CAPABLE CLIMBER PLUNGES TO DEATH, SPARKING
DEBATE OVER MOUNTAINEERING
BY JACKIE GOLD
BANFF CRAG & CANYON STAFF
Philip S. Abbot was widely regarded as one of the most capable
mountaineers of the United States when he arrived in the Canadian
Rockies in 1895. Part of an expedition of the Appalachian
Mountain Club, Abbot was with the group to take part in what
was to be a fun and potentially historical climbing expedition.
Educated at Harvard University, Abbot was an employee
of the Wisconsin Central Railway. After arriving in the Rockies
Abbot, together with Charles S. Thompson and Charles Fay completed
the first known ascent of Mount Hector, before tackling Mount
Stephen, which had been first ascended eight years earlier
in 1887 by JJ. McArthur. From there the group travelled
to the Selkirk range to continue their climbing trip. Over
the summer they unsuccessfully tried to climb Mount Lefroy
twice. Charles Fay wrote later that, “the fates were
against us, and we withdrew, with a feeling that Lefroy was
our debtor."
The group members returned home, with the uncompleted
challenge of climbing Mount Lefroy in the back of their minds. They
brewed about their failed attempts throughout the winter of
1895‑96, and returned to the Rockies the following summer.
In the early morning of Aug. 3, 1896, Fay, Thompson and Abbot,
guided by George Little, paddled across Lake Louise, heading
for their nemesis, Mount Lefroy. After reaching what
is now known as Abbot Pass, which was first reached by Samuel
Alien and Yule Carryer in 1894, the group began to prepare
for their climb. "Abbot had scanned the western
side of Lefroy, now for the first time clearly revealed to
us, and joyfully exclaimed, “The peak is ours!" Fay
later wrote.
"His enthusiasm found ample expression in that ever happy
smile, his beaming eyes and his quiet remark." Climbing
in this day and age was more dangerous, lacking the equipment
taken for granted by most climbers of the modern age. Lacking
crampons and other equipment, the group spent hours cutting
out steps and on loose ribs of rocks. Serious climbing
was involved in that final 600 metres. They approached
the summit at 5:30 p.m., and things were going well when disaster
struck. Abbot, who was leading the climb, unroped to
climb ahead of the group unhindered and alone.

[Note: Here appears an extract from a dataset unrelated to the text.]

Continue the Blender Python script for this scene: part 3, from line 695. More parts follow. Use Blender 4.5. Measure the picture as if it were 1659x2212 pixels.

Fay later wrote that, "A moment later Little, whose attention
was for the moment diverted to another portion of the crag,
was conscious that something had fallen swiftly past him and
I knew only too well what it must have been."
“Thompson and I, standing at the base of the cliff,
saw our dear friend falling backwards and headforemost.” They “saw
him strike the upper margin of the ice slope within 15 feet
of us, turn over completely, and instantly begin rolling down
its steep incline.”
Abbot died shortly after the group reached the area he came
to a stop at. The first climbing fatality in North America,
Abbots death resulted in a great deal of attention from the
press. Mountaineers, and in particular Charles Fay, were
forced to defend the sport they had grown to love.
In defence of moun taineering Fay wrote that, "the
gain there-from for the general and the individual life in
an age of
growing carefulness for ease and luxury must be held to
outweigh the deplorable losses.”
Abbot's family later requested that an expedition,
guided by Peter Sarbach the first of the Swiss guides to come
to work in the Canadian Rockies, try for the summit of Mount
Lefroy. A year after Abbot's accident they achieved their goal,
and so honoured the memory and spirit of a great mountaineer.